I heard this same rosy interpretation – I think it was nearly word-for-word identical – on NPR. So the WaPo and NPR are getting talking points from somewhere. The “it’s really good news“ spin they are trying to put on the sharp rise in long term interest rates is pretty much exposed as such by the rest of the story they are telling:
The abrupt rise in rates has removed that key stimulant for the economy.
The rise has many causes, some of which reflect good news. As investors have grown more confident about the future, for example, they have become more inclined to put money in risky investments, such as the stock market, rather than lending it to the U.S. government and to government-backed mortgage companies.
How bad is this? How about a 62% drop in refinancing since Early April? That is a massive hit on a real estate market already in a very bad spot. The sharp rise in interest the Fed has to pay out to entice investors into buying American debt is causing serious damage to an already deeply wounded economy. This is going to strangle a recovery, folks.

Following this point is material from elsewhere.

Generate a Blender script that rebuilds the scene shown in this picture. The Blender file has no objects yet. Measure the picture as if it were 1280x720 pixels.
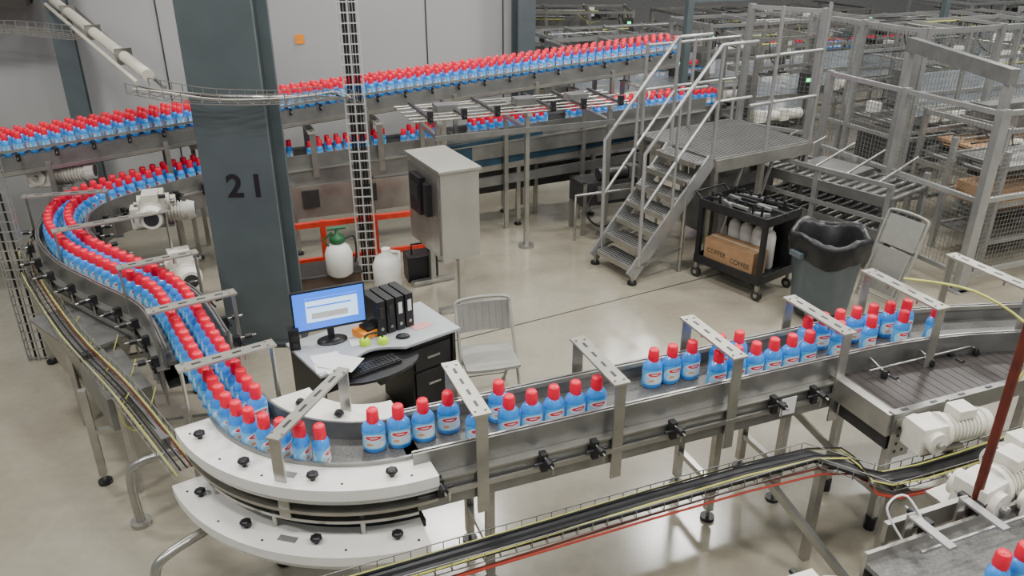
import bpy, math, random
from mathutils import Vector as V, Matrix
random.seed(7)
R=random.uniform
# ---------------------------------------------------------------- materials
def mat(name,col,rough=.5,metal=0,noise=.08,scale=12,emit=0,alpha=1,bump=0,coat=0):
    m=bpy.data.materials.new(name); m.use_nodes=True
    nt=m.node_tree; p=nt.nodes['Principled BSDF']
    tc=nt.nodes.new('ShaderNodeTexCoord'); n=nt.nodes.new('ShaderNodeTexNoise')
    n.inputs['Scale'].default_value=scale; n.inputs['Detail'].default_value=5
    nt.links.new(tc.outputs['Object'],n.inputs['Vector'])
    r=nt.nodes.new('ShaderNodeValToRGB')
    r.color_ramp.elements[0].position=.3; r.color_ramp.elements[1].position=.7
    r.color_ramp.elements[0].color=tuple(max(0,c*(1-noise)) for c in col)+(1,)
    r.color_ramp.elements[1].color=tuple(min(1,c*(1+noise)) for c in col)+(1,)
    nt.links.new(n.outputs['Fac'],r.inputs['Fac']); nt.links.new(r.outputs['Color'],p.inputs['Base Color'])
    p.inputs['Roughness'].default_value=rough; p.inputs['Metallic'].default_value=metal
    p.inputs['Coat Weight'].default_value=coat
    if emit:
        p.inputs['Emission Color'].default_value=tuple(col)+(1,); p.inputs['Emission Strength'].default_value=emit
    if alpha<1: p.inputs['Alpha'].default_value=alpha
    if bump:
        b=nt.nodes.new('ShaderNodeBump'); b.inputs['Strength'].default_value=bump
        nt.links.new(n.outputs['Fac'],b.inputs['Height']); nt.links.new(b.outputs['Normal'],p.inputs['Normal'])
    return m
STEEL=mat('stainless_steel',(.40,.39,.36),.30,.8,.14,6)
PLATE=mat('brushed_plate',(.25,.25,.24),.36,.7,.18,5)
CABM=mat('cabinet_steel',(.42,.41,.37),.40,.6,.12,2.5)
ALU=mat('aluminium',(.42,.42,.41),.33,.7,.1,8)
BARM=mat('perforated_bar',(.40,.385,.34),.38,.6,.1,8)
DST=mat('dark_steel',(.06,.06,.06),.42,.6,.2,8)
BELT=mat('belt_chain',(.14,.138,.13),.42,.3,.3,60)
BBELT=mat('brown_belt',(.050,.042,.040),.42,.25,.12,20)
WHITE=mat('white_uhmw',(.78,.77,.72),.4,0,.04,8)
MOTOR=mat('motor_paint',(.70,.68,.60),.35,0,.08,10)
BLACK=mat('black_plastic',(.012,.012,.014),.4,0,.2,20)
RUB=mat('black_bag',(.010,.010,.011),.34,0,.3,20,bump=.6)
RED=mat('red_cap',(.80,.004,.04),.35,0,.06,30)
BLUE=mat('blue_bottle',(.04,.27,.78),.18,0,.15,25,coat=.5)
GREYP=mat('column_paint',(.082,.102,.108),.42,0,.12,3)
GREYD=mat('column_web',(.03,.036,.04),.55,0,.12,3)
WALL=mat('wall_panel',(.36,.365,.365),.6,0,.06,.8)
TRIMD=mat('wall_dark',(.03,.026,.022),.7,0,.2,2)
TEAL=mat('teal_panel',(.016,.05,.078),.35,0,.2,5)
DESK=mat('desk_laminate',(.38,.40,.42),.4,0,.05,12)
CHAIR=mat('chair_beige',(.27,.27,.245),.4,.1,.06,15)
CARD=mat('cardboard',(.34,.20,.10),.8,0,.12,10)
CANG=mat('can_grey',(.085,.11,.125),.45,0,.1,10)
ORANGE=mat('red_rail_paint',(.55,.035,.015),.45,0,.15,10)
YEL=mat('yellow_cable',(.50,.50,.12),.5,0,.12,10)
REDC=mat('red_cable',(.30,.03,.015),.5,0,.12,10)
GRN=mat('green_plastic',(.02,.12,.045),.4,0,.1,10)
LIME=mat('hi_vis',(.5,.8,.02),.5,0,.1,10)
ORG=mat('orange_box',(.85,.28,.02),.5,0,.1,10)
PAPER=mat('paper',(.72,.72,.70),.7,0,.05,30)
RUST=mat('rust_pole',(.12,.022,.012),.5,.2,.25,15)
CREAM=mat('cream_pipe',(.48,.46,.38),.5,0,.1,6)
CLEAR=mat('clear_guard',(.62,.68,.74),.08,0,.05,3,alpha=.25)
SCR=mat('screen_blue',(.02,.12,.60),.3,0,.2,4,emit=2.0)
SCW=mat('screen_window',(.50,.72,.95),.3,0,.1,9,emit=1.3)
GLED=mat('green_lamp',(.05,.9,.3),.3,0,.05,9,emit=3)
LAMP=mat('lamp_lens',(1,.99,.96),.3,0,.01,3,emit=9)
def label_mat():
    m=bpy.data.materials.new('bottle_label'); m.use_nodes=True; nt=m.node_tree; p=nt.nodes['Principled BSDF']
    N=nt.nodes.new; L=nt.links.new
    uv=N('ShaderNodeUVMap'); uv.uv_map='UVMap'
    def ell(cx,cy,rx,ry):
        mp=N('ShaderNodeMapping'); mp.inputs['Location'].default_value=(-cx/rx,-cy/ry,0); mp.inputs['Scale'].default_value=(1/rx,1/ry,1)
        L(uv.outputs[0],mp.inputs['Vector'])
        ln=N('ShaderNodeVectorMath'); ln.operation='LENGTH'; L(mp.outputs[0],ln.inputs[0])
        c=N('ShaderNodeMath'); c.operation='LESS_THAN'; c.inputs[1].default_value=1; L(ln.outputs['Value'],c.inputs[0]); return c
    def mix(a,b,f):
        x=N('ShaderNodeMix'); x.data_type='RGBA'; L(f.outputs[0],x.inputs['Factor'])
        if isinstance(a,tuple): x.inputs['A'].default_value=a
        else: L(a,x.inputs['A'])
        x.inputs['B'].default_value=b; return x.outputs['Result']
    c=mix((.10,.42,.85,1),(.38,.70,.92,1),ell(.5,.42,.42,.52))
    c=mix(c,(.72,.85,.93,1),ell(.55,.28,.32,.20))
    c=mix(c,(.75,.85,.93,1),ell(.5,.66,.30,.20))
    c=mix(c,(.75,.03,.05,1),ell(.5,.68,.24,.13))
    c=mix(c,(.80,.86,.92,1),ell(.5,.68,.13,.035))
    c=mix(c,(.75,.40,.2,1),ell(.38,.26,.10,.09))
    L(c,p.inputs['Base Color']); p.inputs['Roughness'].default_value=.3
    return m
LABEL=label_mat()
def floor_mat():
    m=bpy.data.materials.new('polished_concrete'); m.use_nodes=True; nt=m.node_tree; p=nt.nodes['Principled BSDF']
    N=nt.nodes.new; L=nt.links.new
    tc=N('ShaderNodeTexCoord')
    n1=N('ShaderNodeTexNoise'); n1.inputs['Scale'].default_value=.5; n1.inputs['Detail'].default_value=8; n1.inputs['Roughness'].default_value=.65
    n2=N('ShaderNodeTexNoise'); n2.inputs['Scale'].default_value=14; n2.inputs['Detail'].default_value=8; n2.inputs['Roughness'].default_value=.7
    L(tc.outputs['Object'],n1.inputs['Vector']); L(tc.outputs['Object'],n2.inputs['Vector'])
    r=N('ShaderNodeValToRGB'); e=r.color_ramp.elements
    e[0].position=.3; e[0].color=(.265,.235,.172,1); e[1].position=.72; e[1].color=(.43,.40,.315,1)
    L(n1.outputs['Fac'],r.inputs['Fac'])
    mx=N('ShaderNodeMix'); mx.data_type='RGBA'; mx.blend_type='MULTIPLY'; mx.inputs['Factor'].default_value=.3
    L(r.outputs[0],mx.inputs['A']); L(n2.outputs['Fac'],mx.inputs['B']); L(mx.outputs['Result'],p.inputs['Base Color'])
    mr=N('ShaderNodeMapRange'); mr.inputs['To Min'].default_value=.08; mr.inputs['To Max'].default_value=.30
    L(n1.outputs['Fac'],mr.inputs['Value']); L(mr.outputs[0],p.inputs['Roughness'])
    p.inputs['Coat Weight'].default_value=.45; p.inputs['Coat Roughness'].default_value=.2
    p.inputs['Specular IOR Level'].default_value=.7
    return m
FLOOR=floor_mat()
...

And the Democrats have not even begun to reveal the vicious tax increases that will be needed to fund their grandiose health care boondoggle.
Speaking of the health care tax hikes that are coming, the WSJ reports that the Democrats, desperate for revenue, are planning to shaft unions (along with the rest of us).
In each case, Democrats have confronted the bitter reality that the proposed tax is too puny (Dr. Pepper tariffs), too doomed (cap-and-trade revenue), or too politically ugly (a sales tax). Contrast this with the tantalizing reality that requiring Americans to pay taxes on some part of the company health-care benefits they now receive for free could easily raise a half-trillion dollars over a decade. In a choice between a dozen niggling tax fights that could yield uncertain revenue, or a bigger fight over benefits taxes that could yield oodles, Mr. Baucus will take the oodles.
…….
Mr. Baucus intends to tax the health-care benefits only of those who didn’t spend a fortune electing Democrats to office. Sen. Ted Kennedy, who is circulating his own health-care reform, has also included provisions that will exempt unions from certain provisions.
The union carve-out is designed to allay the fears of many Democrats who remain outright hostile to a tax on health-care benefits, whether out of principle, political fear or union solidarity. Much will depend on the union reaction, which might remain ugly. Manufacturing unions in particular view their health-care benefits as sacrosanct, and even a delayed tax is still a tax.
That’s the real key: the one-time exemption that is being proposed will screw non-union members immediately, but really screw the unions later, after their exemptions expire.
Whatever they tax, the taxes will have to be repressive and will have to apply across the economic spectrum. Everything is about to go up. That economic left hook to the economy will complete a one-two punch with the interest rate hikes and put the economy down for the count.




This is part of the realization that socialism doesn’t work for the people; it only works for the powers that be.It is “conflict model”. It provides the perverse incentives for the people to engage in barter, black market, and the barrel of the gun.
The “commerce model” is, of course, free market capitalism, with regulation done in a rational way.
Let me tell you something about Max Baucus. At an event at Havre High School in the mid nineties, where I had kids attending, he was asked why he went into politics. His answer was……he couldn’t figure out what to do with his life. He is heir to one of the largest cattle ranches in the State, The Sieben Ranch, just north of Helena. It has it’s own exit on I-15 below a formation known as “The Sleeping Giant.”
I guess he just couldn’t handle being a working cowboy.